La Marcha de las Putas en Puebla es también una máquina de estremecimiento y extrañamiento afectivo de aquello que es un sentido anímico compartido, en el espacio de lo público y lo común masculinizante. Aún inmersas en ese ambiente envolvente de violencia funeraria y de climas anímicos de temor y miedo en todo México, insistentemente en esta marcha se traen a escena otras performatividades. En este sentido, cabe preguntarse cómo anteponer, o no solapar, la autonomía corporal, el placer sexual y el derecho a la eroticidad frente a las gramáticas sentimentales del miedo, la violencia y su correlativo corporal, la pasividad inmovilizante.

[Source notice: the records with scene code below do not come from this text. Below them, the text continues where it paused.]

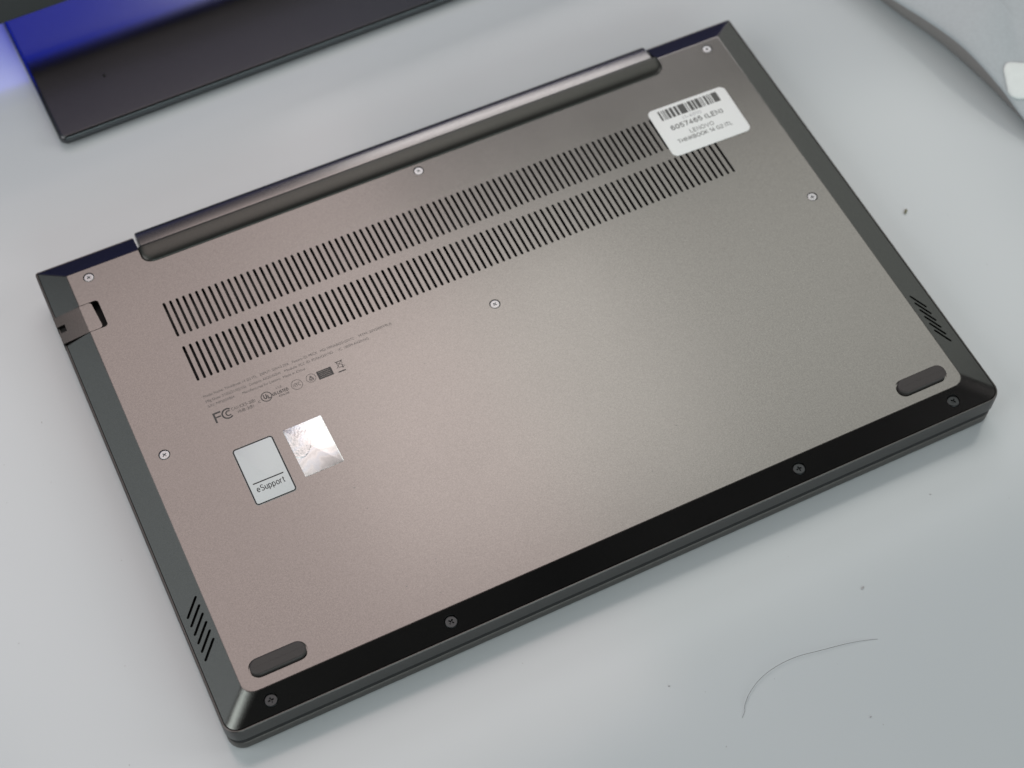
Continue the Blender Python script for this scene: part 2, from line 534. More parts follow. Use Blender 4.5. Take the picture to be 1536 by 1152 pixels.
def ring_normal(i, t):
    if t > 0.99:
        return Vector((0, 0, 1))
    k = 0
    for c in range(4):
        if i < k + CN[c] + 1:
            w = (i - k) / CN[c]
            a, b2 = (side_normal(s) for s in corner_pairs[c])
            return (a * math.cos(w * math.pi / 2) + b2 * math.sin(w * math.pi / 2)).normalized()
        k += CN[c] + 1


# --- holes of the cover
PITCH = 2.75
slot_xy = [(-119.5 + PITCH * i, y0) for y0 in (54.2, 31.5) for i in range(88)]
SLOT_L, SLOT_W = 16.5, 1.12
slot_polys = [capsule((x, y), (x, y + SLOT_L), SLOT_W) for x, y in slot_xy]
speaker_l = [((-158.0, -60.6 - 3.62 * i), (-152.7, -54.8 - 3.62 * i)) for i in range(6)]
speaker_r = [((156.2, -60.8 - 3.60 * i), (152.8, -54.5 - 3.60 * i)) for i in range(6)]
spk_polys = [capsule(p, q, 1.0) for p, q in speaker_l + speaker_r]
screws_panel = [(-142.4, 96.0), (142.6, 96.0), (0.0, 88.5), (142.6, 5.6), (0.0, 13.8), (-142.8, 5.5)]
screws_front = [(-142.6, -102.9), (-73.0, -103.1), (72.4, -102.9), (141.8, -102.9)]
scr_polys = [circle(x, y, 2.25) for x, y in screws_panel] + [circle(x, y, 2.58) for x, y in screws_front]
feet = [(-134.7, -90.4), (134.7, -90.4)]
foot_polys = [rrect(x - 11.1, x + 11.1, y - 3.8, y + 3.8, 3.78, 8) for x, y in feet]
hinge_notch = [(-119.6, 99.6), (119.6, 99.6), (119.6, 130), (-119.6, 130)]
flap_hole = rrect(-180, -142.7, 70.5, 84.2, (0, 1.4, 1.4, 0), (1, 5, 5, 1))
flap_hole = [p for i, p in enumerate(flap_hole) if i == 0 or (abs(p[0] - flap_hole[i - 1][0]) + abs(p[1] - flap_hole[i - 1][1])) > 1e-6]

ring_ts = (0.32, 0.66, 0.955, 1.0)
n_ring = len(outer)
ex_v, ex_e, ring_info = [], [], []


def ring_pt(i, t):
    if t >= 1.0:
        p = offset(inner, 0.35)[i]
        return p
    return (outer[i][0] + (inner[i][0] - outer[i][0]) * t, outer[i][1] + (inner[i][1] - outer[i][1]) * t)


for t in ring_ts:
    k = len(ex_v)
    for i in range(n_ring):
        ex_v.append(ring_pt(i, t))
        ring_info.append((i, t))
        ex_e.append((k + i, k + (i + 1) % n_ring))
for i in range(n_ring):                       # spokes across the corners
    for r_ in range(len(ring_ts) - 1):
        ex_e.append((r_ * n_ring + i, (r_ + 1) * n_ring + i))
holes = slot_polys + spk_polys + scr_polys + foot_polys + [hinge_notch, flap_hole]
n_out = len(outer)
n_holes = sum(len(h) for h in holes)
n_tray = sum(len(h) for h in slot_polys + spk_polys + scr_polys + foot_polys)
ov, tris, oov = cdt(outer, holes, ex_v, ex_e)
cv, cn, is_tray = [], [], []
for p, oi in zip(ov, oov):
    z = cover_z(p.x, p.y)
    nrm = cover_normal(p.x, p.y)
    tray = False
    for k in oi:
        if k < n_out:
            z, nrm = HR, ring_normal(k, 0.0)
            break
        if n_out <= k < n_out + n_tray:
            tray = True
        if k >= n_out + n_holes:
            i, t = ring_info[k - n_out - n_holes]
            z = HR + (HP - HR) * min(t, 1.0)
            nrm = ring_normal(i, t)
            break
    cv.append((p.x, p.y, z))
    cn.append(nrm)
    is_tray.append(tray)
used = sorted({i for t in tris for i in t})
remap = {o: i for i, o in enumerate(used)}
cv = [cv[i] for i in used]
cn = [cn[i] for i in used]
is_tray = [is_tray[i] for i in used]
cf = [tuple(remap[i] for i in t) for t in tris]
edge_n = {}
for t in cf:
    for a in range(3):
        e_ = (t[a], t[(a + 1) % 3])
        edge_n[e_] = edge_n.get(e_, 0) + 1
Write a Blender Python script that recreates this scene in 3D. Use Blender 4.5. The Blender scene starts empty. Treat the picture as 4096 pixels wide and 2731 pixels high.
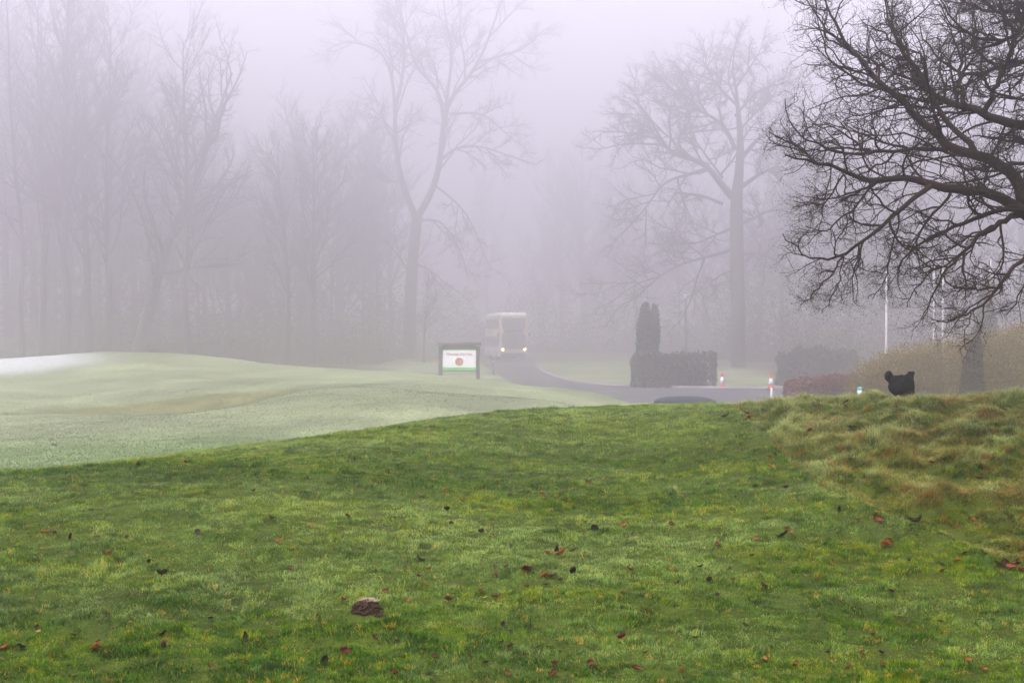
import bpy, bmesh, math, random
import numpy as np
from mathutils import Vector, Matrix

R = math.radians
S = bpy.context.scene
COL = S.collection

# ------------------------------------------------------------------ camera
F = 6000.0            # focal length in photo pixels (photo is 4096 x 2731)
CZ = 3.0              # eye height above the road
HY = 1310.0           # photo row of the horizon
cam_d = bpy.data.cameras.new("camera")
cam_d.sensor_width = 36.0
cam_d.lens = F / 4096.0 * 36.0
cam_d.clip_start = 0.1
cam_d.clip_end = 4000.0
cam = bpy.data.objects.new("camera", cam_d)
COL.objects.link(cam)
cam.location = (0, 0, CZ)
cam.rotation_euler = (R(90) - math.atan((1365.5 - HY) / F), 0, 0)
S.camera = cam

# ------------------------------------------------------------------ light
SUN_EL, SUN_AZ = R(55), R(-140)     # soft sun behind the fog
world = bpy.data.worlds.new("World")
S.world = world
world.use_nodes = True
wn = world.node_tree
bg = wn.nodes["Background"]
sky = wn.nodes.new("ShaderNodeTexSky")
sky.sky_type = 'NISHITA'
sky.sun_disc = False
sky.sun_elevation = SUN_EL
sky.sun_rotation = SUN_AZ
sky.air_density = 1.0
sky.dust_density = 2.0
sky.ozone_density = 1.0
hs = wn.nodes.new("ShaderNodeHueSaturation")      # overcast: a greyer sky
hs.inputs["Saturation"].default_value = 0.18
wn.links.new(sky.outputs[0], hs.inputs["Color"])
# overcast luminance: the zenith about three times the horizon
tcw = wn.nodes.new("ShaderNodeTexCoord")
sep = wn.nodes.new("ShaderNodeSeparateXYZ")
wn.links.new(tcw.outputs["Generated"], sep.inputs[0])
mr = wn.nodes.new("ShaderNodeMapRange")
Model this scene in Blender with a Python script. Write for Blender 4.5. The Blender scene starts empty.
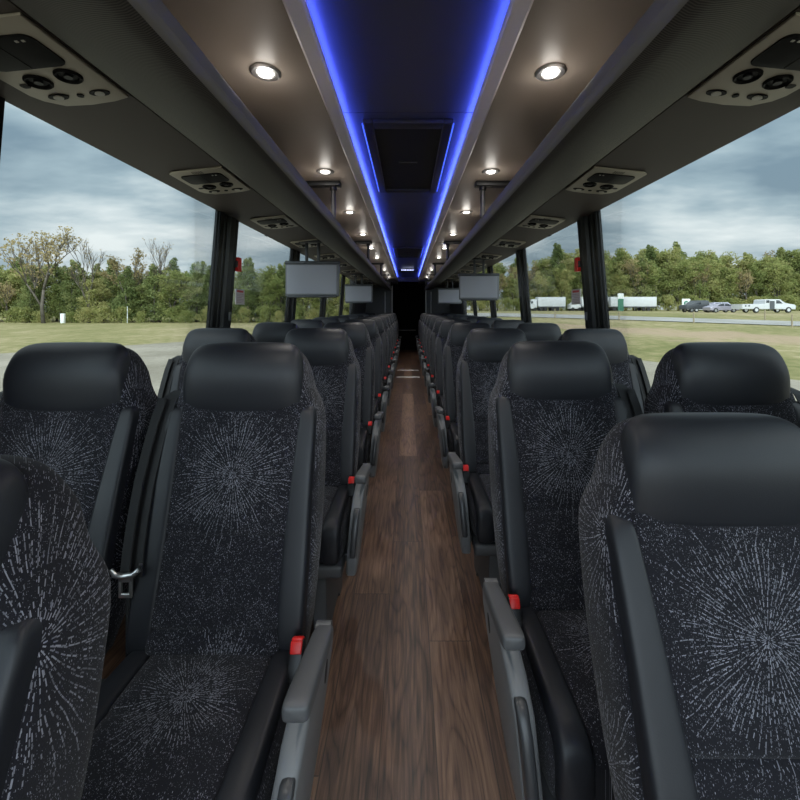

Como apuntan muchas teóricas feministas, el miedo, y su primo hermano el temor, no son una respuesta corporal innata (del tipo darwinista, “una reacción de supervivencia con la que el cuerpo nos incita a salvar nuestro pellejo”) o un estado psicológico, sino más bien un afecto de circulación sociológico y cultural, que se mueve en el espacio social y que genera apegos diferenciales. Esto supone un conjunto detallado de guiones, reglas y normas socioculturales que indican, de un modo u otro, a qué temer, qué sentir, cómo reaccionar y qué percibir. En ese sentido, se pueden leer estos escenarios de resistencia y desobediencia feministas como instancias que traen a la superficie y que ponen a circular otras gramáticas afectivas.

“El amor expulsa al miedo, y también lo contrario: el miedo expulsa al amor”, escribió Aldous Huxley hace un tiempo. En efecto, no se trata del amor curando al espanto, sino más bien de la jauría en carne viva, una legión de furia, ira y desacato con las llagas abiertas, o por qué no, los zigzagueos de resistencia que no temen jamás a la corrección. Así lo dicen a viva voz en la Marcha de las Putas: “No somos 20, somos legiones de maldad, de maldad feminista”.